A northern Minnesota electric cooperative is going after a couple for their alleged plot to siphon hundreds of thousands dollars' worth of energy for two bitcoin farms.
The civil suit, filed in Lake of the Woods County District Court by North Star Electric Cooperative, claims business owner Ryan Jaenicke of Roseau, Minn., diverted electricity from a nearby high-voltage line to power his cryptocurrency farms.
The electricity was allegedly directed to a house in Roosevelt, Minn., owned by TiMar LLC, a company controlled by Jaenicke's ex-partner, Tina Fehlhaber of Badger, Minn., whom the company is also suing.
Jaenicke has posted about his real estate and cryptocurrency investment endeavors on his YouTube channel, "Degenerate Passive Income," in the last two years.
Said Joel Fremstad, an attorney for North Star: "You can steal electricity for any reason.

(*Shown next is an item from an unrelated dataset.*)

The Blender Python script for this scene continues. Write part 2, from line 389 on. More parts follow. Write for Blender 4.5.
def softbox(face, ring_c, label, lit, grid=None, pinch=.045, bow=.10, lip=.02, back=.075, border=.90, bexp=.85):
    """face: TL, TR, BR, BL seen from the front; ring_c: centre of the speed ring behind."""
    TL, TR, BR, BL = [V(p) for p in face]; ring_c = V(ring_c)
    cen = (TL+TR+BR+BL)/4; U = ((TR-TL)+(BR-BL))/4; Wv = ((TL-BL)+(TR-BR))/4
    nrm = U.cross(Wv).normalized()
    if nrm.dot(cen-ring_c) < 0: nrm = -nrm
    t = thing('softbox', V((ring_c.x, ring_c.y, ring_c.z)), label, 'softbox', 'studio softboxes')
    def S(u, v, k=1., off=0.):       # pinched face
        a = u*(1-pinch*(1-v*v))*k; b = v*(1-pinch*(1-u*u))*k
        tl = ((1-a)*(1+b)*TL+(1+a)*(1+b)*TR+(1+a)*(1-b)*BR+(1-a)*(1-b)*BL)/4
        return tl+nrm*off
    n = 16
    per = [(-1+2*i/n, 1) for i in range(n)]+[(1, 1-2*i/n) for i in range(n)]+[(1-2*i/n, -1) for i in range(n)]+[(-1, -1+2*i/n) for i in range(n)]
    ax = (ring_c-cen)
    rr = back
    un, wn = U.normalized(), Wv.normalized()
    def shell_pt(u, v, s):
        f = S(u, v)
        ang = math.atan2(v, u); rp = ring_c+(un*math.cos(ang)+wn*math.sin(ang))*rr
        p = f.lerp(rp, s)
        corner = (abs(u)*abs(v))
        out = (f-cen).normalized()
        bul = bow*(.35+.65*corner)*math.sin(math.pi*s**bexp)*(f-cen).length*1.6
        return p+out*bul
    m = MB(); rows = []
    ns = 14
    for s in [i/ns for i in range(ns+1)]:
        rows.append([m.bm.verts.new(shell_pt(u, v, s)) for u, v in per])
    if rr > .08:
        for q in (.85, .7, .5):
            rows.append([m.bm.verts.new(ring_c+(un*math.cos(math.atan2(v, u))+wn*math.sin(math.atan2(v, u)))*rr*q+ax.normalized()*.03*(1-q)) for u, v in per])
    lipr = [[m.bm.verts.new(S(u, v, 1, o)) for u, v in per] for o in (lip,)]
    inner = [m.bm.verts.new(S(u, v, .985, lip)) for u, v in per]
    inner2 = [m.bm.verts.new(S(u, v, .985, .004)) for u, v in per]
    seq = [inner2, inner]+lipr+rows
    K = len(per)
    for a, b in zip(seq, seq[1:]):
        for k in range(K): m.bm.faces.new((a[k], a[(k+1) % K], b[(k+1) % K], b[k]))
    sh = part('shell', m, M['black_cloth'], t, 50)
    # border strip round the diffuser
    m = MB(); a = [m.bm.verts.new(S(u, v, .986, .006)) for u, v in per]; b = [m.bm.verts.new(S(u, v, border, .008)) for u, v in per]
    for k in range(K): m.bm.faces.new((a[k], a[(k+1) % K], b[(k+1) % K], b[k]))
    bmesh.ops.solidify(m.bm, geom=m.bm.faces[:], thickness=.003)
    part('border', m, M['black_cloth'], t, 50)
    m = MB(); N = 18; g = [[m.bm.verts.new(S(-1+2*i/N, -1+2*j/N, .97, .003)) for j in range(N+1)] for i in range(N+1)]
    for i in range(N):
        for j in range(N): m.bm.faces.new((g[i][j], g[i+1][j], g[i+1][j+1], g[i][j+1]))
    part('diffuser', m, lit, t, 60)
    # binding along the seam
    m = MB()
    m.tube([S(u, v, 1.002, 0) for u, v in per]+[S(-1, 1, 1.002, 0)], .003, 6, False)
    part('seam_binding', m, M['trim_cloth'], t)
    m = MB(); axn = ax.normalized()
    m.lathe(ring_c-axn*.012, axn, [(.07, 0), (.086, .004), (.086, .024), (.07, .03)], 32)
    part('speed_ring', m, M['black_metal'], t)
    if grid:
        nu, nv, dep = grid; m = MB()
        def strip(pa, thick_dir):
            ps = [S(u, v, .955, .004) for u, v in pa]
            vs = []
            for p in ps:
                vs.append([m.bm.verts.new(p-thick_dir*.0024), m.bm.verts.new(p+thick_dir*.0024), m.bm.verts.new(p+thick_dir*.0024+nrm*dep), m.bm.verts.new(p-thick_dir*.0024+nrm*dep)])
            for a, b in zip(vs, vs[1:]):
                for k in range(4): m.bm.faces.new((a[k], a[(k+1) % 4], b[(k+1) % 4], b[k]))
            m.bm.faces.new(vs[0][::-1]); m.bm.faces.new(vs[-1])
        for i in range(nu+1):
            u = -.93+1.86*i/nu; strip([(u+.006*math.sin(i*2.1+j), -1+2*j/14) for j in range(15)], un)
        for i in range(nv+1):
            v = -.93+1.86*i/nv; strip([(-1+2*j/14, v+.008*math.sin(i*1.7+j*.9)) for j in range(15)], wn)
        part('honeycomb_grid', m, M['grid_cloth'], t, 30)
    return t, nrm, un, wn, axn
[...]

The cryptocurrency makes this seem exotic — at the end of the day, it's a clear violation of right and wrong."
Officials with North Star, a power distribution company based in Baudette, Minn., noticed last summer it was losing a serious amount of power and began an investigation in 2022 to uncover the problem.
In May, two employees discovered tampering that allowed unauthorized power to connect to the house in Roosevelt, a city of 150 about 25 miles northwest of Baudette. North Star and police officers traced the line to a shed filled with fans, vents and 26 cryptocurrency mining units — specialized computers used to ensure digital currency is legitimate and to bring new bitcoin into circulation.
"We're talking about the amount of power that would be used in a large-scale commercial or industrial facility," Fremstad said.